As other suburban school districts opt out, Ankeny appears unlikely to arm teachers

Another Des Moines-area school district appears unlikely to let teachers carry guns in schools.

House File 2586, signed by Gov. Kim Reynolds in April, makes it possible for school employees to obtain a professional permit to have guns on school grounds, but leaves it up to individual school districts to decide whether to allow firearms.

Ankeny school district officials told the School Board at its May 6 meeting that they will not recommend arming school employees.

Des Moines Public Schools and several suburban school districts already have announced they do not expect to allow their staffs to carry guns in schools.

More: Why Des Moines schools aren’t letting teachers carry guns despite new law

Before the new bill, Iowa law allowed school staff to carry firearms. But two northwest Iowa school districts that approved arming staff faced losing their insurance coverage last year.

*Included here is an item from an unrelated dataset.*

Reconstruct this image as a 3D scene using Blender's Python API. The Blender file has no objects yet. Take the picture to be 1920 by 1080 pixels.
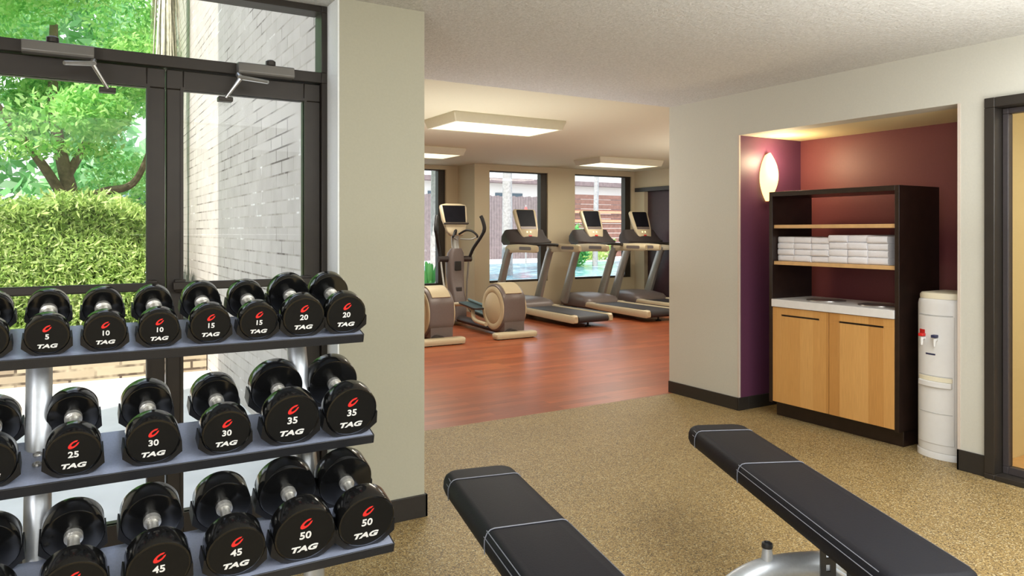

Lawmakers have said the new law could ease insurance issues, requiring training to receive the professional permit and granting qualified immunity as protection from criminal or civil liability for use of reasonable force. However, insurance agency representatives told the Ankeny School Board that allowing district employees to carry guns would still threaten the district's coverage, and that piecing together an alternative could be cost prohibitive.

Legal staff also told the board that the qualified immunity is narrowly defined and would not apply to situations involving negligence, use of guns by staff members without the required permit or a student getting access to a gun. The district would also be faced with attorney fees in potential litigation, even if the qualified immunity applied.

The question of allowing district employees to carry firearms is separate from contracting with a school resource officer from a police department or school security officer from a private business.

The board is expected to vote on the issue when it meets May 20.

A Des Moines Register/Mediacom poll from February found 60% of Iowans support allowing school staff to have firearms.

New law also requires SROs for larger school districts in Iowa

The bill also requires Iowa's largest school districts, with 8,000 students or more, to have a school resource officer or private security officer at attendance centers for grades nine through 12 unless a school board votes not to have them.

In Ankeny, the affected schools would be Southview and Northview middle schools and Ankeny and Centennial high schools. The district currently has an Ankeny police resource officer for each of the high schools.

Superintendent Erick Pruitt said the district is on track for a third resource officer, starting in January 2025, and has asked companies that provide armed security to provide quotes for additional coverage.

Under the law, the required school officer would need to be a police officer, a reserve police officer or a private security officer. The district's current safety staff, as employees of the district itself, do not qualify.